The dual HDMI output can be a good solution for building e.g. a public display.

In the Instant Apps for Game on the Play dev guide, I noticed they officially support a plugin for Unity as well as one for Cocos2d.

It would be interesting to try this to see how an android game can be made using that: https://cocos2d-x.org/ 

https://digitalocean.cocos2d-x.org/CocosCreator/v2.1.2/CocosCreator_v2.1.2_20190716_win.7z 

513 MB download… will skip for PA.

The quick start here:

https://docs.cocos2d-x.org/creator/manual/en/getting-started/quick-start.html 

Shows:

• It seems to come with an editor, kinda like Unity.  Asset library, etc.
• Programmed using JS, CoffeeScript, or TypeScript.
• The example uses the “old” property-dict style for creating a JS class.
• “Custom components” are JS classes with properties.
• Creator “nodes” are manipulated.
• A custom “jump action” is created by combining interpolators.
• Typical key events handling.
• “Prefabs” are used to duplicate assets.
• Object collision is programmatingly done by computing asset-to-player distance.
• Overall “score” audio and effects.

Overall it seems like a (suitable?) replacement for Unity in 2d, as long as JS is acceptable. Using TypeScript or CoffeeScript may make the JS a tad more palatable. Integration with Android remains to be seen, as well as runtime size.

A while ago I wanted to take a consistent approach at splitting my projects into a “UI vs core” pattern. My old C# skeleton generated 2 libs upfront for that. In other android apps, I have either an android lib or at least clear packages “core vs ui”.

Looking at something like Flutter, the benefits would be useful if the app and UI is using one framework and then the “core” of the app uses another framework, namely a POJO or at least an Android lib. In the case of a game, the latter could be a Unity library.

When doing a pure Android app of a limited scope, there’s little value in that separation. It becomes more useful when I try alternate frameworks, for example Flutter or Kotlin. The idea is that if I write the UI part in Flutter now and the framework falls in desuetude, I could rewrite just the UI later.

One thing I noticed is that if I do not force myself to do the split upfront using actual libraries, it will not happen easily after. Forcing to have an android app + an android lib imposes some constraints in the import/dependency structure. It forces us to make callbacks instead of direct bi-directional calls. It forces us to make the boundaries clear. Dagger would help a bit to ease using one with the other.
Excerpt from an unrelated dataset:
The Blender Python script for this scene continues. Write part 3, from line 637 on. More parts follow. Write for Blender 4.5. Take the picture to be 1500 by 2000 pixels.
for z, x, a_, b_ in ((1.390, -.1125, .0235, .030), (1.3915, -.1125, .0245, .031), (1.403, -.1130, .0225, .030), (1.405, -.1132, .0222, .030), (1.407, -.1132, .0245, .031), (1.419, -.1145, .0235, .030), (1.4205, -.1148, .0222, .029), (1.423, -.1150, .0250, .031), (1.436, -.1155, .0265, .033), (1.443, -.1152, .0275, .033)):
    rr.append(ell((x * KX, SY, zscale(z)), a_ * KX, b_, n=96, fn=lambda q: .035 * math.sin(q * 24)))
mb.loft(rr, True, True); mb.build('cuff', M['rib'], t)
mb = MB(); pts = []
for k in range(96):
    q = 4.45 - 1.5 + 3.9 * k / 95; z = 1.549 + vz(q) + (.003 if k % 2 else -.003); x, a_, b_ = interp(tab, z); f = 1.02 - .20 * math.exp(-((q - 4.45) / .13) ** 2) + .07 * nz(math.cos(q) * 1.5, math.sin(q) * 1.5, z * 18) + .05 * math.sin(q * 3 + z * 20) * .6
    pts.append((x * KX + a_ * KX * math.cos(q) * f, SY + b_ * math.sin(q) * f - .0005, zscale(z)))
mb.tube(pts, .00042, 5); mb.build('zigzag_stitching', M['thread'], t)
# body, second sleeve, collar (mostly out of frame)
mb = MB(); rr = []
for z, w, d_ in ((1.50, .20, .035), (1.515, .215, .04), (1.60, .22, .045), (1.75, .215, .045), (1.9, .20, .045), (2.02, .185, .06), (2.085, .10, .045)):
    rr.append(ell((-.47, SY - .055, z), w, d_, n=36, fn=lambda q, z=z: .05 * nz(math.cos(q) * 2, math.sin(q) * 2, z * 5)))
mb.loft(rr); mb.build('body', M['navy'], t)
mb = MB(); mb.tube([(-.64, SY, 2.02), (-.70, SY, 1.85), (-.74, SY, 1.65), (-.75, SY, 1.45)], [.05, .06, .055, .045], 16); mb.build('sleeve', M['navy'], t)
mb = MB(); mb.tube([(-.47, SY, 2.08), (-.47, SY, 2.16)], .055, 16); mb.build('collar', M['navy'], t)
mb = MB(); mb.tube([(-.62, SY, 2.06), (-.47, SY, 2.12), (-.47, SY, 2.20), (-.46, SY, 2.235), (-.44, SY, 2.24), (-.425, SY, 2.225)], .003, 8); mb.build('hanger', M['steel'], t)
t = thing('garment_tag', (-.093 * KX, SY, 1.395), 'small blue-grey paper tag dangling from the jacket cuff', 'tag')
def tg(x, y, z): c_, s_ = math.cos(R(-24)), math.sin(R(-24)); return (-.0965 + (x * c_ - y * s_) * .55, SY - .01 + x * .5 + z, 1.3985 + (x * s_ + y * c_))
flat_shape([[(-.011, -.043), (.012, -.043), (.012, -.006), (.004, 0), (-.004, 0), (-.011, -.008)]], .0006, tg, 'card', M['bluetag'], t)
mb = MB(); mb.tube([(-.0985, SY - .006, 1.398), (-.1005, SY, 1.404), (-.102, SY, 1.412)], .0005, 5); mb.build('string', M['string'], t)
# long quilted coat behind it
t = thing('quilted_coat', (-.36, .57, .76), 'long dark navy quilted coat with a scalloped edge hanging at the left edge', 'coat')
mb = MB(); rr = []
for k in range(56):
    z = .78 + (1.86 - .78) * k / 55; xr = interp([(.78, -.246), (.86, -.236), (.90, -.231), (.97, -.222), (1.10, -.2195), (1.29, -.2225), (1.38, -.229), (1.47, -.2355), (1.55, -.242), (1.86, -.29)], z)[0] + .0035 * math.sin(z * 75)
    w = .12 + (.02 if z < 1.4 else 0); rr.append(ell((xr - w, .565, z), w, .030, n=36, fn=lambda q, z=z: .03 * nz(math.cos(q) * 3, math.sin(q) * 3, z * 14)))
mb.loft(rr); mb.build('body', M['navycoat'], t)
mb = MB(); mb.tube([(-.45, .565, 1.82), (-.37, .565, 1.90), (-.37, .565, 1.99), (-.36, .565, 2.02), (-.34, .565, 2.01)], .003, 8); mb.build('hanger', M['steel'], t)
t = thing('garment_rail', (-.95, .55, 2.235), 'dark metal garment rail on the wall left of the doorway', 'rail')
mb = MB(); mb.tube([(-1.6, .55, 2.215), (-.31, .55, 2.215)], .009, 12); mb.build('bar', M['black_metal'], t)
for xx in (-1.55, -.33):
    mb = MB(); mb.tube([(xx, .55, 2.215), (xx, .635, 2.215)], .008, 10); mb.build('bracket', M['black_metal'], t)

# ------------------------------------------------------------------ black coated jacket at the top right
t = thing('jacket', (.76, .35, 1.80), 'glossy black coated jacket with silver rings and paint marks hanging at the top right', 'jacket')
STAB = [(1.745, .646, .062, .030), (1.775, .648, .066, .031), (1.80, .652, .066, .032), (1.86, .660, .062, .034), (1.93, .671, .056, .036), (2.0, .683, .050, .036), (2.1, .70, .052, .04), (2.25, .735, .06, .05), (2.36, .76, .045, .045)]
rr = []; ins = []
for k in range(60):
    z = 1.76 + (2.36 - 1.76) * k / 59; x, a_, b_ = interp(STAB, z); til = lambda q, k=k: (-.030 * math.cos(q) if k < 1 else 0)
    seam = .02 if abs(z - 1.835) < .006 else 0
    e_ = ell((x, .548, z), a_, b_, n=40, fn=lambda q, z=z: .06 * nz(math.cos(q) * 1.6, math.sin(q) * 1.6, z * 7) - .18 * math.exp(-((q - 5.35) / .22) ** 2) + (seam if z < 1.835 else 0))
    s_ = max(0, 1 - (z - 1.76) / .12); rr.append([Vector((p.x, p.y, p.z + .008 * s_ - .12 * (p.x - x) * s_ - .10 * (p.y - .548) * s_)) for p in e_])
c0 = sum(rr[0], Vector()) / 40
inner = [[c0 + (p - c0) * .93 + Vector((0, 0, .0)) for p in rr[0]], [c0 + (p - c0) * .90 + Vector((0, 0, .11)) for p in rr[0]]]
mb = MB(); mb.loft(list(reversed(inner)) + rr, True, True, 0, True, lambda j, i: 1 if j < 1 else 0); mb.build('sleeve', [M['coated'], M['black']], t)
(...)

As far as patterns go, there’s MVP and MVC. I suggest a mix, which I’m calling MCVP:

• Model: Model data/classes, in the core feature library.
• Controllers: Action classes acting solely on the model, in the core feature library.
• Views: Pure UI elements display model, in the app/ui library.
• Presenters: Action classes managing the interaction, in the app/ui library.

The app logic would be both in controllers and presenters. The controllers are purely model-oriented and by having them in the core lib, they have no impact on the UI. The presenters on the other hand coordinate between the views, model, and controllers. They are the “business logic” that is located at the app/ui level.

As a graph, we would have:

[model] ⇐⇒ [controllers] ⇐⇒ [presenters] ⇐⇒ [views]

It’s time to get a look at Flutter… What would this be good for?

https://flutter.dev/docs/get-started/install/windows

Now the question is what will be the throw-away project and the goal for it?

One thing Flutter targets is Android vs iOS and then “rescalable” app for Chrome OS.

It does not do “web apps” per se. It is not a server-side html thing.